New U.S. Tariffs and the “E-Commerce Wars”

Gökhan Tanrıverdi | Founder of Newowner, Entrepreneur
tariffs

This year has already been recorded as a critical turning point that reshaped the course of global e-commerce. Neither economists nor e-commerce professionals have witnessed a period quite like this before. With U.S. President Donald Trump returning to the White House for a second time, aggressive tariff policies that shook the global trade system have mobilized many actors — not only China but also players from Amazon to Shein, from local meat vendors in Canada to customs authorities in Europe. In this new era, “Made in China” has become more than just a label; it’s now a component of new cost structures.

Trump’s Tariffs: Building a New Trade Wall

As soon as he took office, U.S. President Donald Trump launched a new wave of tariffs on thousands of products imported from China. While we may not know the exact figures yet, tax rates on some products are said to have reached up to 145%, and overall increases reportedly exceed 200%. Furthermore, as of May 2, the tax exemption for goods under $800 — the de minimis rule that long served as a shield for Chinese platforms — was revoked. This move directly targeted the competitive edge of Chinese giants like Shein, Temu, and AliExpress.

The impact of these regulations wasn’t limited to digital retail. For example, DHL was temporarily forced to halt deliveries of international packages. In fact, the removal of this exemption was quickly tested after Trump took office. In February, Trump imposed restrictions on parcels arriving from China and Hong Kong, but the decision was reversed the next day. The U.S. Postal Service (USPS) had a reason: the new tax system had not yet been established, and the infrastructure was not ready. Though this decision was suspended within 24 hours due to pressure, it alone revealed how fragile the international e-commerce chain is.

Alarm Bells and Countermeasures on the Amazon Front

The effects of these developments are multi-layered for e-commerce giant Amazon. Around 60% of the products listed on Amazon’s global marketplace come from independent sellers. A large portion of these products are directly or indirectly connected to China. And let’s not forget Amazon’s Haul project — which also draws its strength from China!

Even though Amazon CEO Andy Jassy may not fully grasp the consequences yet, he stated in an interview with CNBC: “If your margin isn’t above 50%, it’s hard to tolerate these costs. These increases will directly reflect on prices.” And that’s exactly what happened! Some sellers canceled pre-orders and entered negotiations with new suppliers. Amazon itself halted some import orders. It’s clear that both Temu and Amazon have made strong preparations after the initial wave. During this time, consumers also began stockpiling products to avoid potential price hikes.

Price Increases Now Inevitable for Temu and Shein!

Temu and Shein were among the platforms most affected by Trump’s tariffs. By the end of April, both platforms warned users of impending price hikes. The cost of bringing low-cost goods into the U.S. is rapidly rising. This is driving Chinese companies to seek alternative production centers.

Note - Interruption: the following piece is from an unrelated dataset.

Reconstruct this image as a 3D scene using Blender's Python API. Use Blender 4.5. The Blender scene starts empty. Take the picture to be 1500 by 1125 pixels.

However, a paradox emerges here: according to some sources, the Chinese government has warned companies like Shein not to diversify their supply chains. So, while Trump is exerting pressure from the U.S., Beijing doesn’t want to lose control internally. This tension has paralyzed the global strategies of Chinese companies.

Europe Must Choose: The U.S. or China?

As mentioned at the beginning, this transformation is not limited to the U.S. The European Commission has also taken steps to prevent the duty-free entry of low-value packages from China. Currently, goods under €150 can enter Europe tax-free. However, the Commission predicts that removing this exemption could generate over €1 billion in annual revenue. Of the 4.6 billion small parcels arriving in Europe in 2024, 91% originated from China. France alone received 1.5 billion parcels, 800 million of which benefited from the current exemption. Local brands within Europe are also pressuring their governments and the EU on this issue. As a result, Europe’s instinct to protect its supply chains is growing stronger by the day.

What Comes Next?

Actors in global e-commerce are now focusing less on low-cost production and more on minimizing geopolitical risks. This puts concepts like “supply chain diversification, regional production shifts, repositioning logistics hubs, and restructuring tax planning” at the forefront. For platforms focused on the U.S. and EU markets, the “produce locally, sell locally” model is becoming popular once again. Platforms like Walmart are launching new campaigns with this in mind.

Winners of the New Era Will Be Those Who Localize

Although Trump’s tariffs may create short-term chaos, they seem poised to establish a new balance point in e-commerce in the long term. High tariff walls are forcing not only Chinese companies but global players as well to rethink their operations. Those who quickly adapt and strengthen localization strategies will emerge as winners. Those who rely solely on price advantages, however, will lose. E-commerce is no longer just a game of “speed and price,” but also a test of strategy and resilience.